Sebagai periayah dan junnah, maka tugas negara,  pertama, menyelenggarakan pendidikan berbasis akidah Islam. Dari pendidikan ini akan melahirkan individu yang berkepribadian Islam, yakni individu yang mempunyai pola pikir dan pola nafsiyah Islam. Individu yang menyandarkan perbuatannya berdasarkan perintah dan larangan Allah SWT, termasuk ketika memutuskan dengan siapa ia hendak menikah.

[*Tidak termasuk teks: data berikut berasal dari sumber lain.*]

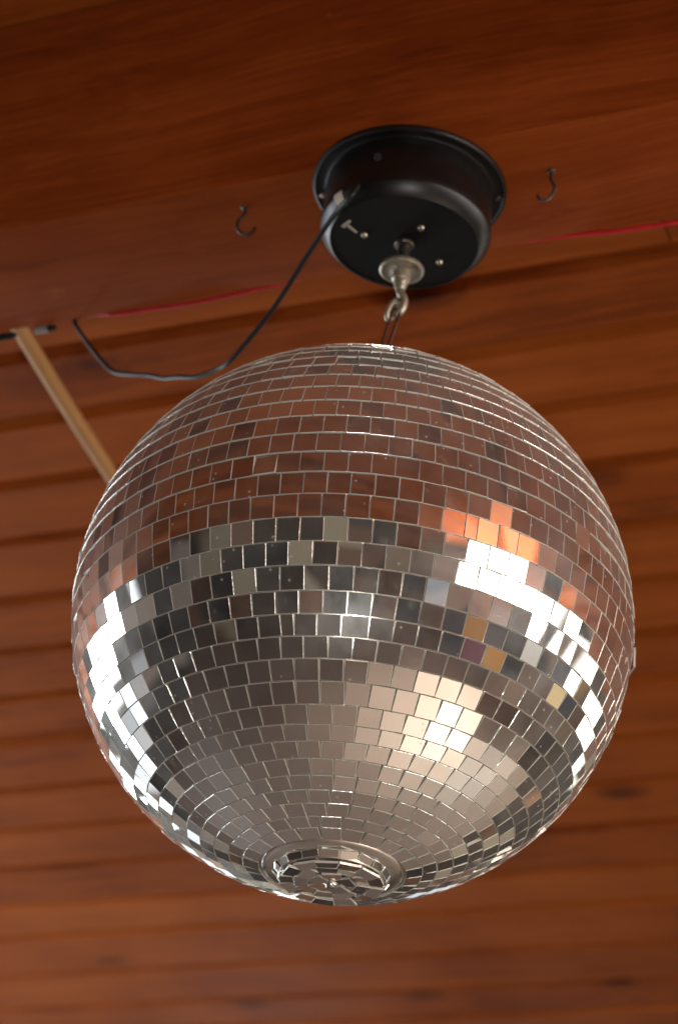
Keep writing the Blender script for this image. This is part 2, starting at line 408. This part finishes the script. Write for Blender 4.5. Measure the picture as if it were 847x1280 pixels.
for a, c in zip(lats, lats[1:]):
    mid = radians((a + c) / 2); hgt = R * radians(a - c)
    wid = .0193 if mid > -.8 else .0193 - .0022 * min(1, (-mid - .8) / .45)
    n = max(6, round(2 * pi * R * cos(mid) / wid)); pit = 2 * pi / n
    ph = random.random() * pit
    ws = [1 + random.gauss(0, .018) for _ in range(n)]
    if random.random() < .45:
        q = random.randrange(n); ws[q] *= .55; ws[(q + 3) % n] *= 1.12
    s = sum(ws); ang = ph; rowtilt = radians(random.gauss(0, .25)) - (radians(1.9) if mid > 0 else 0)   # the upper rows lap a little, like shingles
    for k in range(n):
        w = ws[k] / s * 2 * pi; th = ang + w / 2; ang += w
        en = Vector((cos(mid) * cos(th), cos(mid) * sin(th), sin(mid)))
        ex = Vector((-sin(th), cos(th), 0)); ey = en.cross(ex)
        big = random.random() < .08
        sg = (3.4 if big else .75) if mid < .12 else (1.5 if big else .40)
        q = Euler((radians(random.gauss(0, sg)) + rowtilt, radians(random.gauss(0, sg)), 0))
        Rm = Matrix((ex, ey, en)).transposed() @ q.to_matrix() @ Matrix.Rotation(radians(random.gauss(0, .8 if mid < -.1 else .3)), 3, 'Z')
        ex2, ey2, en2 = Rm.col[0], Rm.col[1], Rm.col[2]
        hx = R * (.25 * cos(mid) + .75 * min(cos(radians(a)), cos(radians(c)))) * w / 2 - (.00016 if mid > -.05 else .00026); hy = hgt / 2 - (.00048 if mid > -.05 else .00036)
        tone = random.random() if random.random() < .2 else .7 + .3 * random.random()
        cpos = en * (R - .0002 + random.gauss(0, .00012))
        if loose is None and (en - limb).length < .045:
            loose = bmesh.new(); ll = loose.faces.layers.float.new('tone')
            Rm2 = Rm @ Euler((radians(-7), radians(9), radians(3))).to_matrix()
            slab(loose, ll, cpos + en * .0016, Rm2.col[0], Rm2.col[1], Rm2.col[2], hx, hy, TH, .6)
            continue
        slab(tiles, lay, cpos, ex2, ey2, en2, hx, hy, TH, tone)
obj('mirror_tiles', tiles, [MIRROR, EDGE], ball)
if loose: tag(obj('loose_tile', loose, [MIRROR, EDGE], ball), 'glass tile coming unstuck from the side of the ball')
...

Kedua, negara dalam sistem Islam akan menjaga dan melindungi akidah rakyat dengan membuat regulasi yang melarang nikah beda agama. Selain membuat regulasi, negara juga punya sistem sanksi. Negara akan memberi sanksi warga negara yang melanggar hukum syarak, termasuk menikah dengan pasangan yang berbeda akidah. Sanksi dalam Islam bersifat tegas, memberi efek jera bagi pelaku dan mencegah orang lain mengikuti melanggar perbuatan maksiat tersebut.

Dengan penjagaan seperti ini, maka muncul masyarakat yang khas. Individu yang taat pada perintah dan larangan Allah. Masyarakat yang peduli amar ma'ruf nahi munkar. Masyarakat yang menyandarkan rasa cinta dan benci berdasarkan hukum Allah. Terakhir, negara yang menegakkan hukum Allah, termasuk memberlakukan regulasi nikah beda agama sesuai hukum syarak.

 Khatimah 

Sistem sekuler kapitalisme akan menumbuhsuburkan pernikahan beda agama. Karena sistem ini menyandarkan setiap perbuatan berdasarkan akal dan hawa nafsu manusia.

Untuk mencegah nikah beda agama harus ada perubahan mendasar, yakni mengganti sistem sekuler, dan menegakkan kembali hukum Islam secara kafah. Usaha ini akan berhasil bila dilakukan secara berjamaah, mengikuti seperti yang dicontohkan Rasulullah SAW.